Y es que, como ya he dicho, aunque todo nos llega desde el punto de vista «limitado» de una criatura de siete años, que traza una barrera infranqueable entre el mundo de los adultos y el ámbito de los niños, que es, para la voz narradora, el único posible («ser niños, es decir, ser»), la forma de contar no es tan simple como podría sospecharse.

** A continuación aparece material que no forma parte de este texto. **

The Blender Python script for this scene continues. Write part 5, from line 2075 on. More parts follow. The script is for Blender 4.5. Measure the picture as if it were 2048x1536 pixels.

Un moco de apenas un lustro jamás haría una observación del tipo «la luz más pura nunca deslumbrará tanto como la bofetada del aire», ni profundizaría en la psicología del otro hasta el punto de afirmar que «su susceptibilidad rebosaba de paradojas desconcertantes». Sin embargo, para mí no existen desajustes, hay una perfecta compenetración entre ambas realidades, entre esas dos edades que participan en la reconstrucción de los recuerdos, al deslizarse, junto a esa manera adulta de escribir, de sutil inteligencia no exenta de ironía, un filón de frescura y grandes dosis de imaginación (me encantan las referencias a su bicicleta-caballo), que, al parecer, constituye el sello particular de la autora, a la que, tras esta lectura, me apetece volver a leer.
A mí me han subyugado comentarios como «Cuando sea mayor, pensaré en cuando era pequeño»; o «cuando los adultos se referían a su infancia, no podían evitar pensar que mentían». Porque, frente a las visiones idealizadas de esa etapa feliz de nuestra vida, la de la niña Amélie pone las cosas en su sitio.
En cualquier caso, ya lo he dicho, lo que me parece magistral es su capacidad para meterse en ese tierno pellejo y reproducir de un modo tan acertado su punto de vista, especialmente cuando narra las verdaderas perrerías que hacen a sus enemigos infantiles (no voy a levantarles el estómago) con absoluta naturalidad, pues, lo queramos o no, la infancia, como abril para T. S. Eliot, puede ser una estación bien cruel. Aunque quizás esa crueldad no sea sino la franca y sincera manifestación de los pensamientos sin filtrar, mientras el mundo adulto se reviste de buenos modales que no son sino una fórmula educada para esconder los fingimientos de la hipocresía.